Day 21: Loneliless

On the 21st day of Christmas my lover gave to me: a simple heartwarming hug ^_^ Life is all about the small things that make or break your day! Or at least that’s what I think. Like a simple hi could change my day or like the way someone talks to me could also effect my day. I’m weird, yes I know!

Hey what is up fam, my name is Ray and welcome back to the “oh noes I have a test tomorrow and I have to study but I also need to write about stuff and reflect and stuff and things” post.

You see, normally I would be talking about how I have a physics test tomorrow that I should be studying for but today’s different. Sort of.

Today, I wanted to talk about loneliness, inspired by a youtube video. Hey come on now, when youtube recommends me a video about loneliness, you know I have to check that out. Video should be right below these words.

Being lonely is weird. Sometimes I enjoy just being by myself and not having to deal with other people but other times I long for someone to talk to and share my thoughts with. It’s like an ultimate dilemma. Like Max (person in the video) mentions, being lonely is like being the 3rd wheel in a relationship… except there is no relationship. It’s a feeling that makes the person feel out of place or not belong. Trust me, I had my fair share of 3rd wheeling and I can confidently say, 3rd wheeling is not fun. All I want to do is hang out with friend x but at the same time, I feel like I’m disrupting them. It’s just really awkward and weird.

Loneliness is probably one of the worst feelings out there. Having no one and having nothing doesn’t feel good at all. No one to talk to, no one to go to, no one to vent to, no one. Like I could be in a room full of people, but even then I feel like I’m just there. I have no purpose of being there besides just being there. I don’t belong with these people and etc.

It’s really sad sometimes. It makes me feel excluded from the world. It makes me feel like all I have is myself and when I don’t even like myself, then who will?

Sometimes I feel like just venting to a certain friend but then a strange thought crosses my mind. What if they don’t care? Chances are these people wouldn’t care about my problems, after all it is my problem. Why burden them with my problem? So in the end, I just keep my problems to myself, which is cool in all but sometimes I wish I could just tell somebody. Just keeping all these thoughts to myself doesn’t really help me as a person. It just makes me hate myself more, my life more and everything about it.

One of these days I’ll tell someone my problems but by then it would be too late. I mean that’s how I became like this in the first place. I don’t share. I don’t want to. It’s really easier to just keep quiet than explain. People judge me. Shit like that. To avoid drama, to avoid being that person. For example, I’m pretty sure people think I’m an attention whore just because I talk about how lonely I am, but honestly you wouldn’t know what it feels like unless you experienced it for a prolong time. I talk about it because it keeps me sane. I talk about it so I realize the issue actually exist and I don’t just pretend everything is fine and dandy, cause it’s not. But all of this is a first world problem. I feel guilty even complaining. Everything is a fucking dilemma.

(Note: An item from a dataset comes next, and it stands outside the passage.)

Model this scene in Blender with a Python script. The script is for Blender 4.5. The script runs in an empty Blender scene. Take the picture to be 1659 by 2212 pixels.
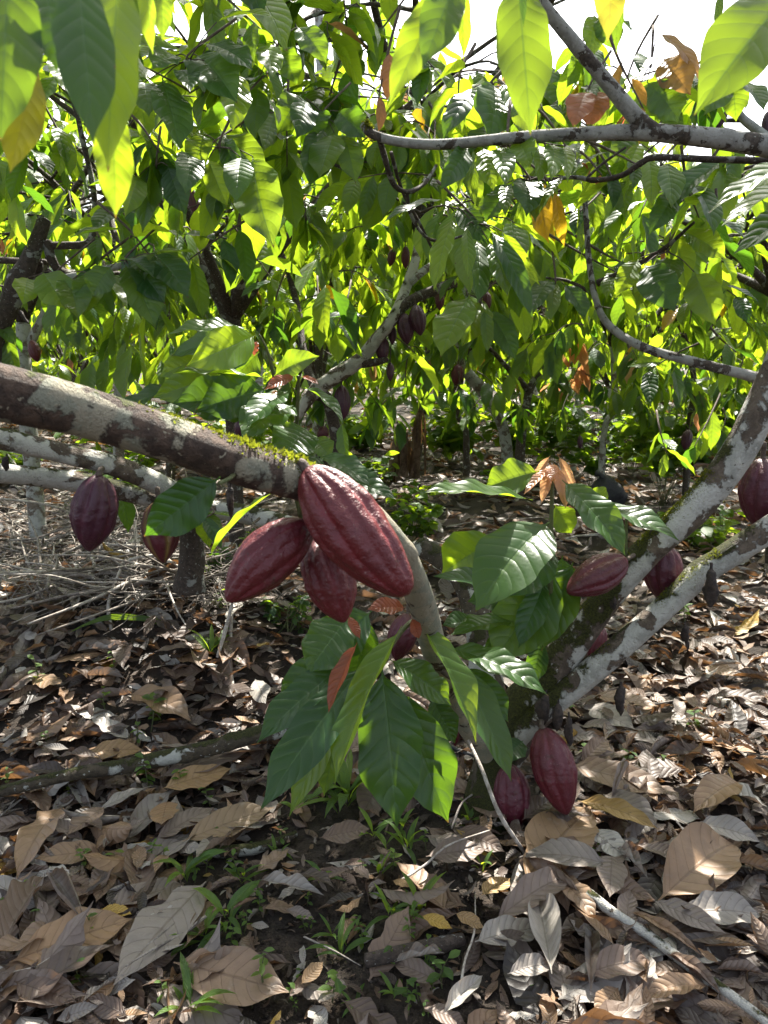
import bpy, math, random
import numpy as np
from mathutils import Vector, Matrix, noise as mnoise
R = math.radians
SC = bpy.context.scene
COL = SC.collection

# ------------------------------------------------------------------ camera
F, CAM_H, PITCH = 1628.0, 1.25, R(11.5)          # focal length in units of a 1659 x 2212 picture
CAM = np.array([0.0, 0.0, CAM_H])
FWD = np.array([0, math.cos(PITCH), -math.sin(PITCH)])
UPV = np.array([0, math.sin(PITCH), math.cos(PITCH)])
RGT = np.array([1.0, 0, 0])
cd = bpy.data.cameras.new('camera')
cd.sensor_fit = 'VERTICAL'; cd.sensor_height = 36.0; cd.sensor_width = 27.0
cd.lens = 36.0 * F / 2212.0
cd.clip_start = 0.02; cd.clip_end = 500
cd.dof.use_dof = True; cd.dof.focus_distance = 2.0; cd.dof.aperture_fstop = cd.lens / 2.6
cam = bpy.data.objects.new('camera', cd); COL.objects.link(cam)
cam.location = CAM.tolist(); cam.rotation_euler = (math.pi/2 - PITCH, 0, 0)
SC.camera = cam

# ------------------------------------------------------------------ sky, sun, exposure
SUN_EL, SUN_AZ = R(54), R(12)                     # azimuth from +Y towards +X: the sun stands ahead of the camera
w = bpy.data.worlds.new('World'); SC.world = w; w.use_nodes = True
nt = w.node_tree
sky = nt.nodes.new('ShaderNodeTexSky'); sky.sky_type = 'NISHITA'; sky.sun_disc = False
sky.sun_elevation = SUN_EL; sky.sun_rotation = SUN_AZ; sky.dust_density = 4.0; sky.air_density = 1.0; sky.ozone_density = 1.0
bg = nt.nodes['Background']; bg.inputs['Strength'].default_value = 0.112
hs = nt.nodes.new('ShaderNodeHueSaturation'); hs.inputs['Saturation'].default_value = 0.55      # thin white cloud
nt.links.new(sky.outputs[0], hs.inputs['Color']); nt.links.new(hs.outputs[0], bg.inputs[0])
sl = bpy.data.lights.new('sun', 'SUN'); sl.energy = 5.0; sl.angle = R(0.53); sl.color = (1.0, 0.95, 0.86)
so = bpy.data.objects.new('sun', sl); COL.objects.link(so)
SUN_DIR = Vector((math.cos(SUN_EL)*math.sin(SUN_AZ), math.cos(SUN_EL)*math.cos(SUN_AZ), math.sin(SUN_EL)))
so.rotation_euler = SUN_DIR.to_track_quat('Z', 'Y').to_euler(); so.location = (0, 0, 20)
vs = SC.view_settings
SC.display_settings.display_device = 'sRGB'
vs.view_transform = 'Standard'; vs.look = 'None'; vs.exposure = 2.15; vs.gamma = 1.0; vs.use_curve_mapping = False
cy = SC.cycles
cy.max_bounces = 9; cy.diffuse_bounces = 7; cy.glossy_bounces = 2; cy.transmission_bounces = 6; cy.transparent_max_bounces = 4
cy.caustics_reflective = False; cy.caustics_refractive = False; cy.use_denoising = True
cy.sample_clamp_indirect = 10.0

# ------------------------------------------------------------------ coordinates
def P(x, y, d):
    return CAM + d*(FWD + RGT*((x-829.5)/F) + UPV*((1106.0-y)/F))
def proj(p):
    q = np.asarray(p) - CAM
    d = q @ FWD
    dd = np.where(np.abs(d) < 1e-6, 1e-6, d)
    return 829.5 + (q @ RGT)/dd*F, 1106.0 - (q @ UPV)/dd*F, d
def gz(x, y):
    x = np.asarray(x, float); y = np.asarray(y, float)
    h = 0.40*np.exp(-((x+0.95)/0.85)**2 - ((y-3.25)/0.75)**2)
    h = h + 0.018*np.sin(3.1*x+0.7*y) + 0.014*np.sin(4.3*y-1.7*x+1) + 0.010*np.sin(9.0*x+5.0*y) + 0.006*np.sin(17*x-13*y)
    h = h + 0.07*np.sin(0.5*x+0.3*y+1.0)*np.clip((y-4)/4, 0, 1)
    return h
def G(x, y, lift=0.0):
    dr = FWD + RGT*((x-829.5)/F) + UPV*((1106.0-y)/F)
    t = 0.6
    while t < 60:
        p = CAM + dr*t
        if p[2] <= gz(p[0], p[1]) + lift: break
        t += 0.01 if t < 6 else 0.05
    p = CAM + dr*t
    return p
def nrm(v):
    v = np.asarray(v, float)
    return v/np.maximum(np.linalg.norm(v, axis=-1, keepdims=True), 1e-9)

# ------------------------------------------------------------------ mesh builder
class MB:
    def __init__(s): s.V=[]; s.Q=[]; s.T=[]; s.UV=[]; s.C=[]; s.M=[]; s.mi=0; s.n=0
    def add(s, V, Q, T=None, UV=None, C=None):
        V = np.asarray(V, np.float32).reshape(-1, 3); m = len(V)
        s.M.append((s.mi, 0 if Q is None else len(np.asarray(Q).reshape(-1, 4)), 0 if T is None else len(T)))
        s.V.append(V)
        if Q is not None and len(Q): s.Q.append(np.asarray(Q, np.int32).reshape(-1, 4)+s.n)
        if T is not None and len(T): s.T.append(np.asarray(T, np.int32).reshape(-1, 3)+s.n)
        s.UV.append(np.zeros((m, 2), np.float32) if UV is None else np.asarray(UV, np.float32).reshape(-1, 2))
        if C is None: c = np.zeros((m, 4), np.float32)
        else:
            c = np.asarray(C, np.float32)
            if c.ndim == 1: c = np.tile(c, (m, 1))
        s.C.append(c); s.n += m
        return s
    def build(s, name, mat, parent=None, base=None, obj=True):
        V = np.concatenate(s.V) if s.V else np.zeros((0, 3), np.float32)
        if base is not None: V = V - np.asarray(base, np.float32)
        Q = np.concatenate(s.Q) if s.Q else np.zeros((0, 4), np.int32)
        T = np.concatenate(s.T) if s.T else np.zeros((0, 3), np.int32)
        me = bpy.data.meshes.new(name)
        me.vertices.add(len(V)); me.vertices.foreach_set('co', np.ascontiguousarray(V, np.float32).ravel())
        loops = np.concatenate([Q.ravel(), T.ravel()]).astype(np.int32)
        me.loops.add(len(loops)); me.loops.foreach_set('vertex_index', loops)
        st = np.concatenate([np.arange(len(Q))*4, len(Q)*4+np.arange(len(T))*3]).astype(np.int32)
        me.polygons.add(len(st)); me.polygons.foreach_set('loop_start', st)
        me.polygons.foreach_set('use_smooth', np.ones(len(st), bool))
        uv = me.uv_layers.new(name='UVMap'); U = np.concatenate(s.UV)
        uv.data.foreach_set('uv', np.ascontiguousarray(U[loops], np.float32).ravel())
        a = me.attributes.new('tint', 'FLOAT_COLOR', 'POINT')
        a.data.foreach_set('color', np.ascontiguousarray(np.concatenate(s.C), np.float32).ravel())
        me.update(calc_edges=True)
        for m_ in (mat if isinstance(mat, (list, tuple)) else [mat]): me.materials.append(m_)
        if any(q[0] for q in s.M):
            mi = np.concatenate([np.repeat([q[0] for q in s.M], [q[1] for q in s.M]), np.repeat([q[0] for q in s.M], [q[2] for q in s.M])])
            me.polygons.foreach_set('material_index', mi.astype(np.int32))
        if not obj: return me
        return link(name, me, parent)
def link(name, me, parent=None):
    o = bpy.data.objects.new(name, me); COL.objects.link(o)
    if parent is not None: o.parent = parent
    return o
def tag(o, label=None, cat=None, group=None, kind=None):
    if label: o['label'] = label
    if cat: o['category'] = cat
    if group: o['group'] = group
    if kind: o['kind'] = kind
    return o
def thing(name, base, label, cat, group=None):
    o = bpy.data.objects.new(name, None); COL.objects.link(o)
    o.location = [float(q) for q in base]; o.empty_display_size = 0.05
    return tag(o, label, cat, group)
def spline(pts, n):
    p = np.asarray(pts, float); m = len(p)
    if m == 2:
        t = np.linspace(0, 1, n)[:, None]; return p[0]*(1-t)+p[1]*t
    q = np.vstack([2*p[0]-p[1], p, 2*p[-1]-p[-2]])
    out = []
    for u in np.linspace(0, m-1-1e-9, n):
        i = int(u); t = u-i; a, b, c, d = q[i], q[i+1], q[i+2], q[i+3]
        out.append(0.5*((2*b)+(-a+c)*t+(2*a-5*b+4*c-d)*t*t+(-a+3*b-3*c+d)*t**3))
    return np.array(out)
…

The typical quiet lonely kid who doesn’t really have friends and hates his life and everything about himself.

The problem is I don’t know what my problem is. I seriously don’t know what’s wrong with me. I don’t know why I’m sad, depressed, lonely. I don’t know why I feel empty inside. I don’t know why I think all of my friends secretly hate me. I don’t know why I feel like I don’t belong in any of my friend groups. I don’t know why.

Sigh, I feel indifferent about everything. You don’t want to become like me. Avoid it at all cost! Why am I here? What is the purpose of my life? Like I’m never happy, I can’t find something I really enjoying doing and I’m good at literally nothing. I’m literally just trash. UGH!

How am I even a functional person? See if I told this to anyone, they’d think I’m weird or some shit. They wouldn’t care. It’s not their problem. Also, it’s very hard to relate if you don’t know what it feels like. iosjadoidjsaodjoadjsaodjsoajdaojw0eq-2391-oe-owqlpds;

Okay, enough emo talk. I’m sorry. Being happy is hard. I envy people who seem happy happy happy all the time. How do they just ignore all the negativity in the world? I’m not to sure. I envy them. More than anything. Sigh. I need help, but I don’t want it. I don’t want to explain myself. ???